National Model Railroad Association (NMRA) Recommended Practices #11 (RP-11) goes into great detail on the matter of how sharp a curve can be. It is on the web here.
This particular question has been of great interest to all model railroaders since the very beginning of the hobby, and RP-11 represents the distillation of experience gathered from many people over 80 years.
I hate to rain upon your parade, but your project sounds a more than a little impractical. The grease and crud atop the ordinary kitchen cabinet is bad enough to turn your stomach or stop a train. A derailment can send your train into freefall to the floor. You can’t see it very well. Getting even short N scale trains to handle a 7 inch radius curve is problematical.
Have you considered carpet running around the Christmas tree? Or a 4 foot by 8 foot layout that slides under a bed, or stands up against the wall when not in use? Or putting in a loft bed and putting a 4 by 8 layout underneath? Or a narrow around-the-walls layout with a duckunder or liftout section across the doorway?
But it is very likely to be a suboptimal idea to do it on top of a tall cupboard in the kitchen.
If you want a train to run in a loop, why not make a pizza layout and put it on a table or shelf somewhere else in your home, where it can be displayed at a viewable height?Pizza layouts on the late Carl Arendt’s magnificent micro layouts website:
Or a narrow shelf layout with automated pendulum running instead of a loop of track - can fit into one of the shelves in a bookshelf: http://www.scottpages.net/Newbury.html
Or build 4 foot x 20" modules and go run trains with others:
Usually there are a lot more options that you might think about as your first idea.
At a pizza shop near my house, they have two layouts built by Steve Cryan (whose wife has had the misfortune to have all 3 of my boys in her class…[:)]).
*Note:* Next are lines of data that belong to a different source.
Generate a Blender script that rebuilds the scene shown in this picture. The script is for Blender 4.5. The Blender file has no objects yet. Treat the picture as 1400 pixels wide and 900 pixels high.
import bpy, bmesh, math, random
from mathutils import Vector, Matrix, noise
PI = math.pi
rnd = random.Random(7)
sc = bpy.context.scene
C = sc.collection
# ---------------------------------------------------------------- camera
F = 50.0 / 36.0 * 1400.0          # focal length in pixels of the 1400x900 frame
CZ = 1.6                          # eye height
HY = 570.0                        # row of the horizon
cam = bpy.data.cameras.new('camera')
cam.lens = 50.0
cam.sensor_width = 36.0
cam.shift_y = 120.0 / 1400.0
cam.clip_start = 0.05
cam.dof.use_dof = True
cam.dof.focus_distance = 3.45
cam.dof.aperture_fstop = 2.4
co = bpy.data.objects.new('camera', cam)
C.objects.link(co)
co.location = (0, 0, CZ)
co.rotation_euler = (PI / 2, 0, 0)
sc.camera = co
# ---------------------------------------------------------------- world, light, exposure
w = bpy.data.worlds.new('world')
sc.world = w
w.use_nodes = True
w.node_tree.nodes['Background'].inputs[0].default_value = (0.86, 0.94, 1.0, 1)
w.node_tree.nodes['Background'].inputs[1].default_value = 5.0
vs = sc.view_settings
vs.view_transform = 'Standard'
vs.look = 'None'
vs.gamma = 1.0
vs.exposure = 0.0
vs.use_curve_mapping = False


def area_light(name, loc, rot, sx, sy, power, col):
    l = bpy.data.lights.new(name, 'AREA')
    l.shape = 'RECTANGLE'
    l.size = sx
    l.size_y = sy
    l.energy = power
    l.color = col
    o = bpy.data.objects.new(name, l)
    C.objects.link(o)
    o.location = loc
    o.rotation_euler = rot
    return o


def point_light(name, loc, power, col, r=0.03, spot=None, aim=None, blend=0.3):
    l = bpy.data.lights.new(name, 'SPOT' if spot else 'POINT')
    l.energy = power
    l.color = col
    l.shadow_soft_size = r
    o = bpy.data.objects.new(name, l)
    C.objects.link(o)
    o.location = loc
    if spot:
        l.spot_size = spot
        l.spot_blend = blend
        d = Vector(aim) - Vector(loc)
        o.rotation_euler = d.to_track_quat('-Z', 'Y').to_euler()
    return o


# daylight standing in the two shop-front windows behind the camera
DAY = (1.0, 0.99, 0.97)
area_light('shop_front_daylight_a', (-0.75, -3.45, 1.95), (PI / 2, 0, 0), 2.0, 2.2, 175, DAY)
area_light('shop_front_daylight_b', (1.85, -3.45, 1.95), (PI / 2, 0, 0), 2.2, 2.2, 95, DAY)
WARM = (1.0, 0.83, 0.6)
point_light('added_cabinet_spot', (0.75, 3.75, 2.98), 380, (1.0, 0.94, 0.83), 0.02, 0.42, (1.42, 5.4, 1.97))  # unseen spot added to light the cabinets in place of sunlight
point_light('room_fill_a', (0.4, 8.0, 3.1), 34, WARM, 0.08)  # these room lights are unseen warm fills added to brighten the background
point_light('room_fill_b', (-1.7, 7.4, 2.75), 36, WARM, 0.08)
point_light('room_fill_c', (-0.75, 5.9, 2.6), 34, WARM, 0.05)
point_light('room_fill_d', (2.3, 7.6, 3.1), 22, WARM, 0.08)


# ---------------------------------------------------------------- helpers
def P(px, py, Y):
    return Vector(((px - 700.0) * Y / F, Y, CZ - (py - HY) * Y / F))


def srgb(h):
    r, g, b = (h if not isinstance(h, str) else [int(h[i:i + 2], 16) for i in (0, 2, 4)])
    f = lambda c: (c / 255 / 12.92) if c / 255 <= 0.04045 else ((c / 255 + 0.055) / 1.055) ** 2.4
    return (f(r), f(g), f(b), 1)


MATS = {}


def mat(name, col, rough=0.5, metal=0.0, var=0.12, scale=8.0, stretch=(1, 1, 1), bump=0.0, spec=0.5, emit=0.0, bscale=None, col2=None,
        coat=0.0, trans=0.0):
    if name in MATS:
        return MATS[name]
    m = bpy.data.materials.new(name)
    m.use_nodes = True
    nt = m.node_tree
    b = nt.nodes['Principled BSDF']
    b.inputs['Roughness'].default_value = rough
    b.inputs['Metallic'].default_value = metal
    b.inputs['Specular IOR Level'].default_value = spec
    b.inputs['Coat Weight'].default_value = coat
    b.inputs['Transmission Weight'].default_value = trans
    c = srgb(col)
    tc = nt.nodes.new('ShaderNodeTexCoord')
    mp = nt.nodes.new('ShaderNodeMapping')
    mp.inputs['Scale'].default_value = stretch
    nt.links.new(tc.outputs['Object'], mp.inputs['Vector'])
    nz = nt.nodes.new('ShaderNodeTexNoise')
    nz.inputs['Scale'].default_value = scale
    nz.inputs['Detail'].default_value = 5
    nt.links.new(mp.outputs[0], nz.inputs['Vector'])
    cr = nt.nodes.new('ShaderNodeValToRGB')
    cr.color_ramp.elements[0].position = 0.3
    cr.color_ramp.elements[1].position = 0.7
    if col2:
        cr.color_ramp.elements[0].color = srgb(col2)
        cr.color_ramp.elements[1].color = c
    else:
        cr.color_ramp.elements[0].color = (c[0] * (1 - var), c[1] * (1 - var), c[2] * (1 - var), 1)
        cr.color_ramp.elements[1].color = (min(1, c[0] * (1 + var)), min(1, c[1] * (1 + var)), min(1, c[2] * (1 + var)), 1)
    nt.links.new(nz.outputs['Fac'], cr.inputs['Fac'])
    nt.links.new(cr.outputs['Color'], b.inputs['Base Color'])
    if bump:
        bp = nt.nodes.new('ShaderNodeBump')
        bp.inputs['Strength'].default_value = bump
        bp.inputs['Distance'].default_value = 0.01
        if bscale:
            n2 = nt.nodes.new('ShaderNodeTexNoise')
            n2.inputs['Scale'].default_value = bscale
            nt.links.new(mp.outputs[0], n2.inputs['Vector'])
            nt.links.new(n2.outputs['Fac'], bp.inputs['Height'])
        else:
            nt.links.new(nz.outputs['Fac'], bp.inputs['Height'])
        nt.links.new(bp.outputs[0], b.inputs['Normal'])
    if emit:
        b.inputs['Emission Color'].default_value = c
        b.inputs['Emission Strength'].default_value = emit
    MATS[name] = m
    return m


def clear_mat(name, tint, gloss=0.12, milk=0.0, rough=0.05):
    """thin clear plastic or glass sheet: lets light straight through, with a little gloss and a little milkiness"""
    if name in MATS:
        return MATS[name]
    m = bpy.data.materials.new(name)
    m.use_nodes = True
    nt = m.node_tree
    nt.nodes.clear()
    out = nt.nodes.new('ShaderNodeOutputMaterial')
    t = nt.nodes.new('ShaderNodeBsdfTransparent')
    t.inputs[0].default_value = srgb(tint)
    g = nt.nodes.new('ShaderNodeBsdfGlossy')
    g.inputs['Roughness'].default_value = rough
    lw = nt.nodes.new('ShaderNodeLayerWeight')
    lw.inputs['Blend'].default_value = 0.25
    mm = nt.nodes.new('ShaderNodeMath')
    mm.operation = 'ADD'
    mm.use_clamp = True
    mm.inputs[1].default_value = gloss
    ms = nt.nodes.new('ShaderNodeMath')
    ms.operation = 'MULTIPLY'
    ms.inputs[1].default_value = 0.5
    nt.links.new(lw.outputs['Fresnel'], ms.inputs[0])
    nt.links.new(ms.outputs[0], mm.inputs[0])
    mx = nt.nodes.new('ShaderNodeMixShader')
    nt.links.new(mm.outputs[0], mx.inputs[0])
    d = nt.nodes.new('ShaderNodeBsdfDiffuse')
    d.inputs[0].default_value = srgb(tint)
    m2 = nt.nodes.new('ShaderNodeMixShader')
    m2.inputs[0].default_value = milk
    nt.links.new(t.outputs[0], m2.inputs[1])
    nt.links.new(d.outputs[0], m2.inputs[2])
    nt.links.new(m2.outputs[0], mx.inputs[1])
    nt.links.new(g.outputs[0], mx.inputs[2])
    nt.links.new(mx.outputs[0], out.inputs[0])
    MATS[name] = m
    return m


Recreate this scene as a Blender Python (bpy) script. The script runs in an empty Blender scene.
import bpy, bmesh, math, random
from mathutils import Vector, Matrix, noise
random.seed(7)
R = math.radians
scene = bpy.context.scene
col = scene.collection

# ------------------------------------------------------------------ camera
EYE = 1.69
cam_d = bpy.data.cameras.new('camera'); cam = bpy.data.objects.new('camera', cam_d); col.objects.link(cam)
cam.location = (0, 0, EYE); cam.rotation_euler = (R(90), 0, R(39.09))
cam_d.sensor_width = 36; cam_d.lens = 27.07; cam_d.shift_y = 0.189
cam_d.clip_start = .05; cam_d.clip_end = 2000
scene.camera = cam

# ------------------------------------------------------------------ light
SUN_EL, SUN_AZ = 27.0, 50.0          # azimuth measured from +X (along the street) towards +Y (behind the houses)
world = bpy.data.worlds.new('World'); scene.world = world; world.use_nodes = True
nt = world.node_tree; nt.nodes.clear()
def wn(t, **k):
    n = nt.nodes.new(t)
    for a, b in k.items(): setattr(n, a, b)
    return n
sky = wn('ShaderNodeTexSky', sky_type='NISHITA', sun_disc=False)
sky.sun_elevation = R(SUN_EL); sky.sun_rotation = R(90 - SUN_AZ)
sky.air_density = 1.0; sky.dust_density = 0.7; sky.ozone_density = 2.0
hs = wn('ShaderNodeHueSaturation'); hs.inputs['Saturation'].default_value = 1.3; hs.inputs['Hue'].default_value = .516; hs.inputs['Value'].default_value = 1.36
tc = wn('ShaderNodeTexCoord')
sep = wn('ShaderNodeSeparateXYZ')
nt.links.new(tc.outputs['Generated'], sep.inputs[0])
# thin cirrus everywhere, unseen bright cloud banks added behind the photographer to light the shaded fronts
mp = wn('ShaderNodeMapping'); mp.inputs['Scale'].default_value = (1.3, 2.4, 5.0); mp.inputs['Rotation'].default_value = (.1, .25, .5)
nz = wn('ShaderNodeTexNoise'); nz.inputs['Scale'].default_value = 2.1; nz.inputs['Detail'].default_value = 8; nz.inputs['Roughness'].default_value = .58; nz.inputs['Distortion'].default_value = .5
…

Upstairs: two large HO layouts (I’m guessing 4x10 and 6x12 in size), connected by a long run of track that runs the length of the restaurant (maybe 100’). Around the lower dining area, there is a loop of track with a G scale train on it.
No guard rails on either, and I’ve never heard of an accident. But based on my experience with this setup, I’d say go no smaller than O scale.
Using an auto-reversing module would be the way to go, if you can’t take it all the way around (although judiciously-placed shelving might enable a continuous loop… you are talking about kitchen cabinets (the tops of mine are a good 8’ up, so there’d be no vertical clearance issues, even if that proverbial NBA player came over).
First, I will second/third/fourth the idea that you are asking for trouble doing it in there as the grease and oils from cooking will not only coat the track making electrical connection all but impossible, but will allow for the slippage of locos on the track and will most like gunk up the loco’s gears before you know it, rendering your trains useless. Even with direct-out-of-house ventilation hood, there is still a fil of oil and grease that gets dispersed intohte air when cooking.
Secondly, as mentioned in a tight 14.5" turn around, you may have to pick a “micro scale” that will be hard to see way up there.A Z scale {as suggested} loco is about the size of your little finger. N scale is larger, but still small. A single trolley in Nscale, or very short locos and RR cars COULD possibly turn around in that tight radius, but I make no guarantees. The narrowest generally accepted radius for N scale is 11.75" {requiring about 24 inches for full circle}, but with flex track, you can squeeze it down…
Third, With the layout way up there it will be harder to see anyway…unless it is the very big G scale. I WAS gonna build an “around the walls” HO scale layout up near the ceiling of my LR, but I planned on using plexiglass for the tracks so one could see the trains “way up there”, not just hear them. I nixed the whole idea, though.